* [Task prompt]
Please quote exactly the opening lines of the data, from the first line to the one where "rock('small pale rock" appears.

* [Material provided]
** begin **

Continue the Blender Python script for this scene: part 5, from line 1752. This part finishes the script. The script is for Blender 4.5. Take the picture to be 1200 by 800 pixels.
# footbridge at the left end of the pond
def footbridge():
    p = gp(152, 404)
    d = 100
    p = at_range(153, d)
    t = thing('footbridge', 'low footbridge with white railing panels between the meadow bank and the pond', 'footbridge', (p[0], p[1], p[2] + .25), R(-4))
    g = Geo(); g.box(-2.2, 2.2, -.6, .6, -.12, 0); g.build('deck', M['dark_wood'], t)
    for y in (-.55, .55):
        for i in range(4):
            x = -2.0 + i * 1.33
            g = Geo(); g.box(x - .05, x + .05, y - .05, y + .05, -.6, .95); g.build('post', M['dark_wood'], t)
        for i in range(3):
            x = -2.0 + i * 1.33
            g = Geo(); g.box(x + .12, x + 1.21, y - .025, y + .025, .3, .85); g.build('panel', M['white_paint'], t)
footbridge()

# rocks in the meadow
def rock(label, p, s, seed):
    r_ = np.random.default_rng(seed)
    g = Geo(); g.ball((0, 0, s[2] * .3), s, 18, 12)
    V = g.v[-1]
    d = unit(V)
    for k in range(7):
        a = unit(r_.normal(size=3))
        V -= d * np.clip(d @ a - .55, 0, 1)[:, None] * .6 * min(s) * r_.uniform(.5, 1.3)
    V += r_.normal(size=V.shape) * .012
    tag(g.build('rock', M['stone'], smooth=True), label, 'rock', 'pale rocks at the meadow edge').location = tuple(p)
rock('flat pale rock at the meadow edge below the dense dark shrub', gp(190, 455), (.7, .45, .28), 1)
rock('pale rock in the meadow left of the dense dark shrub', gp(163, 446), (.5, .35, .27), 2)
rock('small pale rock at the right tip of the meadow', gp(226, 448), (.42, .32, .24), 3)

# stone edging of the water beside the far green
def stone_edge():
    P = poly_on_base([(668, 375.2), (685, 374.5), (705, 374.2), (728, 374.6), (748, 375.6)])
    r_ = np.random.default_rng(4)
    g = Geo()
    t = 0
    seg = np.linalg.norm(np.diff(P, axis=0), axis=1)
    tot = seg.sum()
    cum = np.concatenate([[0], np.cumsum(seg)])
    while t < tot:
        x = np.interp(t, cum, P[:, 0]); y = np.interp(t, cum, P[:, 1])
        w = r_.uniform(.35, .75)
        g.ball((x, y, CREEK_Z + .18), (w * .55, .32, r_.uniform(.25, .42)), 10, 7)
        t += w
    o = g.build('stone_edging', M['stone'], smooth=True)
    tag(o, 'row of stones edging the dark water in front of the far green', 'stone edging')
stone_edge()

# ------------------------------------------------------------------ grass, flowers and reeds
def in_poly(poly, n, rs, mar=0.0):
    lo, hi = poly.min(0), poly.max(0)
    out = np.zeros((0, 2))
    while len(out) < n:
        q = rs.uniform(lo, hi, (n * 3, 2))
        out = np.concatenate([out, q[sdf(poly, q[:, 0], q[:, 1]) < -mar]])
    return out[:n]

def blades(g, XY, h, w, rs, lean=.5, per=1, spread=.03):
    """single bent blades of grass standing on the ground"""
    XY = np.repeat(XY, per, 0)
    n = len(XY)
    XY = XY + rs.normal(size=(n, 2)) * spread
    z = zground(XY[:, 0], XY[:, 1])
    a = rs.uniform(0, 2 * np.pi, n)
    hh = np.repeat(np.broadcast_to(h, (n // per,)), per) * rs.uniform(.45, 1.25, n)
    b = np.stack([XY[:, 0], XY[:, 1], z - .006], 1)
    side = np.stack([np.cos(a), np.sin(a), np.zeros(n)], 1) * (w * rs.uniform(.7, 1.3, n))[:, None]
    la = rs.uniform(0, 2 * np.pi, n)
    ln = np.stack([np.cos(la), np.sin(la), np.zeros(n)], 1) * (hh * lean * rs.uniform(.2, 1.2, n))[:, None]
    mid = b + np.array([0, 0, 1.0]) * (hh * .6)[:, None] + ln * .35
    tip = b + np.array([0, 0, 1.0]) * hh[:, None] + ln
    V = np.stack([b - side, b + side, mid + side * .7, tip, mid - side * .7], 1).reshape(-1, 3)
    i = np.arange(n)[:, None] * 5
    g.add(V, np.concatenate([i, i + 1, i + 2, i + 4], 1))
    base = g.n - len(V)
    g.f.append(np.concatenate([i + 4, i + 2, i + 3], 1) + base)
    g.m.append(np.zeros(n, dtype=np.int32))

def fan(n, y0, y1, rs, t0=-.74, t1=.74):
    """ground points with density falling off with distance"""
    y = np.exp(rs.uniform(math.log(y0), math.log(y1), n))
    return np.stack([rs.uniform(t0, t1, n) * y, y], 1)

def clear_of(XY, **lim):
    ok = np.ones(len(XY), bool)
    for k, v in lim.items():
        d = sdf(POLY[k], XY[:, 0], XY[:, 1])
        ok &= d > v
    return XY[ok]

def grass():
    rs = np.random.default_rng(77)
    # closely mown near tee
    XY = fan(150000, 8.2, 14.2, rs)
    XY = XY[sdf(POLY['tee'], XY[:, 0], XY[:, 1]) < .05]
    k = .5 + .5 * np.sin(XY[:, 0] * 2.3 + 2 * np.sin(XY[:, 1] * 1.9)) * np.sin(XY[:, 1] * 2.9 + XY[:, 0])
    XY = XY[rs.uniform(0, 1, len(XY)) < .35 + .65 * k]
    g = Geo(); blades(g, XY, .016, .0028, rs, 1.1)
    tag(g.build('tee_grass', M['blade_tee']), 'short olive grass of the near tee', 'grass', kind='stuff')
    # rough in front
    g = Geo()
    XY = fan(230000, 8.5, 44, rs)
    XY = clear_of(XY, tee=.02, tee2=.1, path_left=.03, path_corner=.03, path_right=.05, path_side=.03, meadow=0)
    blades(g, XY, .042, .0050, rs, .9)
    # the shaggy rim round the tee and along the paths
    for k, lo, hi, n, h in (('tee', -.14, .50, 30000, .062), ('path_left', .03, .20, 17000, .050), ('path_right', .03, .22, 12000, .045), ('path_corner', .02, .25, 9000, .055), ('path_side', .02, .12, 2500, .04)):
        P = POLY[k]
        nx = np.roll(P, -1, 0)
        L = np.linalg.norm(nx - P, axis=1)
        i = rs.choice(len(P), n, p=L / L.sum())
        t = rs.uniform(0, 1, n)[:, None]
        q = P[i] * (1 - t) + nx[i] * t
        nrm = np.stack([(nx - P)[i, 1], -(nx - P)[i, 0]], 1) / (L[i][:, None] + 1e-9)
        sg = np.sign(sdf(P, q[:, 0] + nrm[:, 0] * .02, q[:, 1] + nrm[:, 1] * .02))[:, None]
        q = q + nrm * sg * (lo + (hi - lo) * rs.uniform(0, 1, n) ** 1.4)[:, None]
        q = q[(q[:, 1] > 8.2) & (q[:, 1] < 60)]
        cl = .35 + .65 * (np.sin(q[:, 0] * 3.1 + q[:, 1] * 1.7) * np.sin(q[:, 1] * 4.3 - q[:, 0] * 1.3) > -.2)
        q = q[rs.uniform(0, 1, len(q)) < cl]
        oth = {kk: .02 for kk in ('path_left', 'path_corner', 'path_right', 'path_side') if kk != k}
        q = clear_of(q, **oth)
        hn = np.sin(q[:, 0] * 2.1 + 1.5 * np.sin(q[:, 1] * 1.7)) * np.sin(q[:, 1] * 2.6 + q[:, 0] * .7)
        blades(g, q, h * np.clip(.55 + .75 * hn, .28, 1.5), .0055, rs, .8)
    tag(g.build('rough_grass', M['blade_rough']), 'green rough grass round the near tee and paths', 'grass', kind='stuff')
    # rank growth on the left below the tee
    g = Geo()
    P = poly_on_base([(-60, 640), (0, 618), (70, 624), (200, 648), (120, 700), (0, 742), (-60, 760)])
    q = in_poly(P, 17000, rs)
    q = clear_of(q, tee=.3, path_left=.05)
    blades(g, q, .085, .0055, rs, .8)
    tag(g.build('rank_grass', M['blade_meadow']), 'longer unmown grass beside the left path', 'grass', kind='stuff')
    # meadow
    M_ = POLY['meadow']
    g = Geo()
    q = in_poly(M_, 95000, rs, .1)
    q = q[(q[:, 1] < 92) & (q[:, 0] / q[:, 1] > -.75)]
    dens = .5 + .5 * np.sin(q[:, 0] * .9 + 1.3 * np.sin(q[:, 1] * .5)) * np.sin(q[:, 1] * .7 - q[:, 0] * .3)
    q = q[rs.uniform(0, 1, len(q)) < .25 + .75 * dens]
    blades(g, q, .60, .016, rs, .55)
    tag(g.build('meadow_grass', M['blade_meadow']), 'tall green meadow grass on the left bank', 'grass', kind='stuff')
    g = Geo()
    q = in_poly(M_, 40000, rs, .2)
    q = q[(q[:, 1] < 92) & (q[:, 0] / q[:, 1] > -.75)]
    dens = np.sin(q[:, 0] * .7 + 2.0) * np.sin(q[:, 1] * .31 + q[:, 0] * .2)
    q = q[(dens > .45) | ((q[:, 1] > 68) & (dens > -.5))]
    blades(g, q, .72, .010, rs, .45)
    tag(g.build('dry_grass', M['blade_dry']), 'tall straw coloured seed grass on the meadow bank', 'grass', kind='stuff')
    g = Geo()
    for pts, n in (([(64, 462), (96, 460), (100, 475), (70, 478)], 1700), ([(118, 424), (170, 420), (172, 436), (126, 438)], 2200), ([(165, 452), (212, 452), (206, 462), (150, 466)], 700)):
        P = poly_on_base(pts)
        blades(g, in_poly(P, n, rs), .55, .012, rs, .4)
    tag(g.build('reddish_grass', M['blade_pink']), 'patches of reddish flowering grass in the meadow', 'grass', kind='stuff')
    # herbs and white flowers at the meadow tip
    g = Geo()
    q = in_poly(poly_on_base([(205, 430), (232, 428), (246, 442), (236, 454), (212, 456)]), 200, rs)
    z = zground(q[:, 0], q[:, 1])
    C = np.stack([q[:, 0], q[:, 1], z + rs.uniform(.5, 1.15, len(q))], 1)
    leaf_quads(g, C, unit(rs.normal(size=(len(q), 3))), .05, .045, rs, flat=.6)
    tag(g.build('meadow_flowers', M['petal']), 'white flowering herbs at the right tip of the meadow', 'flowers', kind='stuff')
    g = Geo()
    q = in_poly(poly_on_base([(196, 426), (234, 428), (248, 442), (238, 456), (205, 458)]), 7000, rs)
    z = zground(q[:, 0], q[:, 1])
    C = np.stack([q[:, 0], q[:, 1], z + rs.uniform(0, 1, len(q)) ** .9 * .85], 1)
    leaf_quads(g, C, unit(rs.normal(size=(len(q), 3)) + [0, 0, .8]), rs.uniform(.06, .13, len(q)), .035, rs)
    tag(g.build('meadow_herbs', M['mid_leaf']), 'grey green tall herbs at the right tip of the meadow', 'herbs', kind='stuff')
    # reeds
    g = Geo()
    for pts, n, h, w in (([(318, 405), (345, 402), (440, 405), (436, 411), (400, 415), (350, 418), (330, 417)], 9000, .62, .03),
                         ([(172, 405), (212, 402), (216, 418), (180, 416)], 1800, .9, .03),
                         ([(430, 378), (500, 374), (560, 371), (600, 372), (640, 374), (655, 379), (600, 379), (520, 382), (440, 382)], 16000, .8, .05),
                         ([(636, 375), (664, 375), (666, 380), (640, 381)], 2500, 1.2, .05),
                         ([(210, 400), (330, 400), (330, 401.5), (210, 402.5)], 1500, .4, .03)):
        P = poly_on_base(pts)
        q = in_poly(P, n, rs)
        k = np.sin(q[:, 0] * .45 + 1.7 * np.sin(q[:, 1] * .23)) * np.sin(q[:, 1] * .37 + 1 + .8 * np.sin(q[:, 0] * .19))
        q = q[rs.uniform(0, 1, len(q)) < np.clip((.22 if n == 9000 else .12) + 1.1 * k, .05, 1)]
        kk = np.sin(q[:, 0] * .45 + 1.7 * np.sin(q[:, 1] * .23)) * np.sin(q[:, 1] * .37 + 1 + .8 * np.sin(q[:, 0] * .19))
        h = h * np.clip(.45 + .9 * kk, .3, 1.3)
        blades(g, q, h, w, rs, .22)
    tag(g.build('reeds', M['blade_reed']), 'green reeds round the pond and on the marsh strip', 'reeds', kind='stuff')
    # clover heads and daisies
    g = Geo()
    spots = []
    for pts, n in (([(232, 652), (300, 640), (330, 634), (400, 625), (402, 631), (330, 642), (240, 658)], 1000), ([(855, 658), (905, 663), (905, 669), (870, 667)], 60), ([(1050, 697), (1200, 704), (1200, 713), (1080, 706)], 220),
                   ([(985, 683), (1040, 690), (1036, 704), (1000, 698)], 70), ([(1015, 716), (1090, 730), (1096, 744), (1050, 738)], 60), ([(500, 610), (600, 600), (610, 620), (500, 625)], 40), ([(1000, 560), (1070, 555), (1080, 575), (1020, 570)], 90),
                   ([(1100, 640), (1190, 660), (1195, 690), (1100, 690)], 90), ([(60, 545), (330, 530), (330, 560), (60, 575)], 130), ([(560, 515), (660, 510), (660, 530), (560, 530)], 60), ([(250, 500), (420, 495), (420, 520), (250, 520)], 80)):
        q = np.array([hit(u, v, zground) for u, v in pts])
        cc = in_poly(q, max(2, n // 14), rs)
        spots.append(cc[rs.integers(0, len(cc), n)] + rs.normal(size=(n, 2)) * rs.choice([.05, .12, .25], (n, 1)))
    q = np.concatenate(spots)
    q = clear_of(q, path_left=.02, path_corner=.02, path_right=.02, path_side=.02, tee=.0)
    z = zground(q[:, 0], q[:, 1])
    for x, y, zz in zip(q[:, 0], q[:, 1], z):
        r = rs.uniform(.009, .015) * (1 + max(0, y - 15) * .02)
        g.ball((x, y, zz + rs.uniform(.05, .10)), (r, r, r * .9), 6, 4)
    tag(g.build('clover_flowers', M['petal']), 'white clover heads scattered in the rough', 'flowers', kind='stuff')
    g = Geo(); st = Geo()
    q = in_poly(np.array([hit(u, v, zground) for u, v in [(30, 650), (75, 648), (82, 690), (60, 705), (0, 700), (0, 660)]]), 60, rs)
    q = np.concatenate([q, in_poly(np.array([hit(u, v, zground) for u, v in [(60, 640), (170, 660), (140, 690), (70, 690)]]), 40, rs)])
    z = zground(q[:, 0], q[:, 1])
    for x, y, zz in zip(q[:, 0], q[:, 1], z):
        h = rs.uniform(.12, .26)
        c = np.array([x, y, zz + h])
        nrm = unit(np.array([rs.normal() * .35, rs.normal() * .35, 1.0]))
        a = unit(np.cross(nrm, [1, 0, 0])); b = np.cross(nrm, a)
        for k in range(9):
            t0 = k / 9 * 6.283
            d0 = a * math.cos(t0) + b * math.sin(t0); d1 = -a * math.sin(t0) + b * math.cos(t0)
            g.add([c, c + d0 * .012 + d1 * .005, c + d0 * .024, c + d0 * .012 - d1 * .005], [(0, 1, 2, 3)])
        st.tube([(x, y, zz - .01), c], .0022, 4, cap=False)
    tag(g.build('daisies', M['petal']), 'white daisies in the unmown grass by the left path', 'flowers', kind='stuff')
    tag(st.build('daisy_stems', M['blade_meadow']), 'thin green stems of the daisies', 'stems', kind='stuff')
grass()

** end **

* [Written solution]
Continue the Blender Python script for this scene: part 5, from line 1752. This part finishes the script. The script is for Blender 4.5. Take the picture to be 1200 by 800 pixels.
# footbridge at the left end of the pond
def footbridge():
    p = gp(152, 404)
    d = 100
    p = at_range(153, d)
    t = thing('footbridge', 'low footbridge with white railing panels between the meadow bank and the pond', 'footbridge', (p[0], p[1], p[2] + .25), R(-4))
    g = Geo(); g.box(-2.2, 2.2, -.6, .6, -.12, 0); g.build('deck', M['dark_wood'], t)
    for y in (-.55, .55):
        for i in range(4):
            x = -2.0 + i * 1.33
            g = Geo(); g.box(x - .05, x + .05, y - .05, y + .05, -.6, .95); g.build('post', M['dark_wood'], t)
        for i in range(3):
            x = -2.0 + i * 1.33
            g = Geo(); g.box(x + .12, x + 1.21, y - .025, y + .025, .3, .85); g.build('panel', M['white_paint'], t)
footbridge()

# rocks in the meadow
def rock(label, p, s, seed):
    r_ = np.random.default_rng(seed)
    g = Geo(); g.ball((0, 0, s[2] * .3), s, 18, 12)
    V = g.v[-1]
    d = unit(V)
    for k in range(7):
        a = unit(r_.normal(size=3))
        V -= d * np.clip(d @ a - .55, 0, 1)[:, None] * .6 * min(s) * r_.uniform(.5, 1.3)
    V += r_.normal(size=V.shape) * .012
    tag(g.build('rock', M['stone'], smooth=True), label, 'rock', 'pale rocks at the meadow edge').location = tuple(p)
rock('flat pale rock at the meadow edge below the dense dark shrub', gp(190, 455), (.7, .45, .28), 1)
rock('pale rock in the meadow left of the dense dark shrub', gp(163, 446), (.5, .35, .27), 2)
rock('small pale rock at the right tip of the meadow', gp(226, 448), (.42, .32, .24), 3)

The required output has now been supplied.